Art Car Artist Rolls into Vallejo

Man plans to build steam-powered punk art cars straight from the pages of Jules Verne novels.

Artist Shannon O’Hare steers a tea pot art car onto the streets of Vallejo, Calif., on March 9, 2012.

Shannon O’Hare was up to his ears in a tea pot… literally.

His ubiquitous captain hat poked out the opening of an oversized, driveable tea kettle as he tinkered away deep inside. Just after announcing the contraption wouldn’t work, he flipped a lever and the kettle lunged forward. O’Hare wildly maneuvered the contraption around the odd bits of scrap metal and steam-powered gadgets littering the yard of his new Vallejo art space, singing “I’m a little tea pot, short and stout.”

As O’Hare wheeled his tea pot out onto the wide, empty street in front of his shop, a neighbor stared at the spectacle as if a space ship had landed in her driveway. It’s easy to imagine a year from now, neighbors in this quiet industrial area wouldn’t even think twice if O’Hare swooped down riding a giant metal eagle, brandishing a flaming sword.

“It is quiet, civilized,” said O’Hare of Vallejo. “It is open to culture it is open to art.”

Economically challenged cities have historically opened their arms to artists. After recently emerging from bankruptcy, Vallejo is more challenged than most. But the vacant warehouses and storefronts offer abundant space at reasonable prices for artists like O’Hare.

This week, O’Hare packed up his vivid contraptions and moved from Oakland into a former auto shop in Vallejo, where he plans to build steam punk art cars straight from the pages of Jules Verne novels. He calls the new space, Obtainium Works.

“Obtainium is material you can obtain,” O’Hare said, his pointed goatee beaming over an artfully altered military coat. “It is basically the new word for recycled or repurposed.”

Although he just recently moved in, the yard of the studio is already covered in strange bits of “obtained” items, which O’Hare and his artist pals enlist in their fleet of strange vehicles, including a steam-powered car and a three-story self-propelled Victorian mansion called the Neverwas Haul.

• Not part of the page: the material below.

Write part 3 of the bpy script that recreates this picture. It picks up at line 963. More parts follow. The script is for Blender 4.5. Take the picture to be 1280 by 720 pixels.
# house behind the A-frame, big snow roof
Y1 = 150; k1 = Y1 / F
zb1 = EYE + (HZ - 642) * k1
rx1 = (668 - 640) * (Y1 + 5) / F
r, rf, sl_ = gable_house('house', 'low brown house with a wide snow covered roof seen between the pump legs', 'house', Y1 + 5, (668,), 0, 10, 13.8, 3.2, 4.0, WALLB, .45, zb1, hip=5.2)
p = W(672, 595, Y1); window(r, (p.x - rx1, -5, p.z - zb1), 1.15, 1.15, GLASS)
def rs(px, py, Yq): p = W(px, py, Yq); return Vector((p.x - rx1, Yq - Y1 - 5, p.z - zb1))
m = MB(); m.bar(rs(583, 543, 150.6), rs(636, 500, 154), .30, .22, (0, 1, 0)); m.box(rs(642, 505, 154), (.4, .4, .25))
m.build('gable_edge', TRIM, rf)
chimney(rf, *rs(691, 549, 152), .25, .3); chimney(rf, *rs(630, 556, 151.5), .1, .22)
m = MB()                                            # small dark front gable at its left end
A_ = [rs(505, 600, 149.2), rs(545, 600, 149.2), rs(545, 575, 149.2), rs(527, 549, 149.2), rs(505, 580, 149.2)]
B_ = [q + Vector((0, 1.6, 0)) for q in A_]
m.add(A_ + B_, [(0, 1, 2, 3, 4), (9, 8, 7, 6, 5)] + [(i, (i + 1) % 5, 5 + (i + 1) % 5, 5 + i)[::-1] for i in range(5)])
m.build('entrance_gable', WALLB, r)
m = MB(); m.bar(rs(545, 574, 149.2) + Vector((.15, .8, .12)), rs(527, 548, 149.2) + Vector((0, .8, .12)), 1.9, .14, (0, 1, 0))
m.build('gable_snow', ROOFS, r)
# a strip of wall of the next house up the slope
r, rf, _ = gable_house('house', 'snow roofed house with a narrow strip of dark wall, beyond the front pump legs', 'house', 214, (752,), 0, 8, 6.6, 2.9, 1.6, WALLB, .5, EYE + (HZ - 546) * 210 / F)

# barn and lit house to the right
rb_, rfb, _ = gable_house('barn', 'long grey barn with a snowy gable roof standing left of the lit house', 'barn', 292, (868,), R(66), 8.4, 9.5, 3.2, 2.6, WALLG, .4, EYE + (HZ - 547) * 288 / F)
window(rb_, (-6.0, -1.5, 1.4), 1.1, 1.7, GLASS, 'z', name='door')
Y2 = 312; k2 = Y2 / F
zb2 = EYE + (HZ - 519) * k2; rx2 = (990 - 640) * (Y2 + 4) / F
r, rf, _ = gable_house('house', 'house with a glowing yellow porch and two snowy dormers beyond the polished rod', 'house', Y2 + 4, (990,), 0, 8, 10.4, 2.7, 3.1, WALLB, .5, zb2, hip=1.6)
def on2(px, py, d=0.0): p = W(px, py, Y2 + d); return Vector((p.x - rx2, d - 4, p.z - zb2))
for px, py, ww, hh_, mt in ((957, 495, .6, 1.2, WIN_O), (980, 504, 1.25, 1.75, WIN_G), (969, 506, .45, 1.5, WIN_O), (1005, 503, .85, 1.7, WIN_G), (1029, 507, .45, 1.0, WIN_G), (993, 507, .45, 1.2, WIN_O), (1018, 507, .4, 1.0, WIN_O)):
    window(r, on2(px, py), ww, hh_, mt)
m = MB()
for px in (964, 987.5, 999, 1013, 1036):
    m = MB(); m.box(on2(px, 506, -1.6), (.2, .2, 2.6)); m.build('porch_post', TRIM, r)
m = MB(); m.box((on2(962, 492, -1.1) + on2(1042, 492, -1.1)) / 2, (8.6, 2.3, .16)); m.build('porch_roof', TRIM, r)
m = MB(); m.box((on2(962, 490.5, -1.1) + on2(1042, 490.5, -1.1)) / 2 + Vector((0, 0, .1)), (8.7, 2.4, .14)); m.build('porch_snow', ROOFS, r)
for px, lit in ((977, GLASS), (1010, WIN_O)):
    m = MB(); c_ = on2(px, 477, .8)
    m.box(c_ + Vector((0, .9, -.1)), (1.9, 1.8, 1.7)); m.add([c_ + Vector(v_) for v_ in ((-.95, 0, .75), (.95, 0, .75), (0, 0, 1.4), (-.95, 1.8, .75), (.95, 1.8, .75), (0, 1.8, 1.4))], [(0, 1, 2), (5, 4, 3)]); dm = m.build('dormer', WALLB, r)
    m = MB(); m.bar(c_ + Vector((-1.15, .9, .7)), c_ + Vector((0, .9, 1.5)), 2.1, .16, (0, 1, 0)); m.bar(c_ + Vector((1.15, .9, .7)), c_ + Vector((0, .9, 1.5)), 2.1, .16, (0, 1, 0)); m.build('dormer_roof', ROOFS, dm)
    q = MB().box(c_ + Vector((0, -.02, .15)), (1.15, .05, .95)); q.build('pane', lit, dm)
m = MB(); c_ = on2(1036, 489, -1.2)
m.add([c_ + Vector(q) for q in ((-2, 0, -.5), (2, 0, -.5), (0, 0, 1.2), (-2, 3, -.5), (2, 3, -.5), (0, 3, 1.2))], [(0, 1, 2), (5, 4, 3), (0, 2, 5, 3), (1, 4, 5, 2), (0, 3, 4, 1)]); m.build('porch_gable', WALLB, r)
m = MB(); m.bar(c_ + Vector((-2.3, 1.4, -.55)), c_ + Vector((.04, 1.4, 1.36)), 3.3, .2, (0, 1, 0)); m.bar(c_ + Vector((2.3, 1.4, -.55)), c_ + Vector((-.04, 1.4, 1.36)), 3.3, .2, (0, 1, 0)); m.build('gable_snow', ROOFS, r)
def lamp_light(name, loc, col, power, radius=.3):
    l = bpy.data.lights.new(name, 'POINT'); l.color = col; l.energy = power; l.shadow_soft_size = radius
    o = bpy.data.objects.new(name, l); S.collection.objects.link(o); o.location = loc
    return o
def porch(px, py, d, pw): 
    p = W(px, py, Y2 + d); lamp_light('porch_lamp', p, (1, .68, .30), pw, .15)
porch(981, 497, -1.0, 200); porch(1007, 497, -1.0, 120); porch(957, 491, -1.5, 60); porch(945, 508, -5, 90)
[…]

O’Hare hopes to eventually offer community workshops and classes where high school kids from Vallejo can learn about building art cars.

“I feel this is a great opportunity to create an art space in an environment that isn’t completely hostile, isn’t at war with itself,” said O’Hare.

O’Hare and his artist pals already organize the annual Mad Hatter Tea Party and Carnival, a Vallejo celebration complete with an art car parade. O’Hare supplies most of the art cars. He hopes to eventually turn his studio into a piece of art itself, where every square inch is covered in imagination.

He’s encouraging his pals to ditch entrenched art colonies in Oakland and Berkeley, and give Vallejo a try.

“Actually Vallejo’s a beautiful city,” said artist David Wilson. “The downtown’s nice. There are some great restaurants. I haven’t seen anything bad about Vallejo.”

O’Hare flipped a switch on a steam-powered cart sending a torrent of steam rushing in all directions. He mounted the industrial beast, built from a squadron of disparate parts, and guided it onto the wide street adjoining his space. As the steam chugged with the rhythm of a sick locomotive, he flipped a harrowing U-turn and raced away.

A man pulled his convertible Mercedes to the side of the road to watch him pass. “You guys are having way too much fun,” he yelled.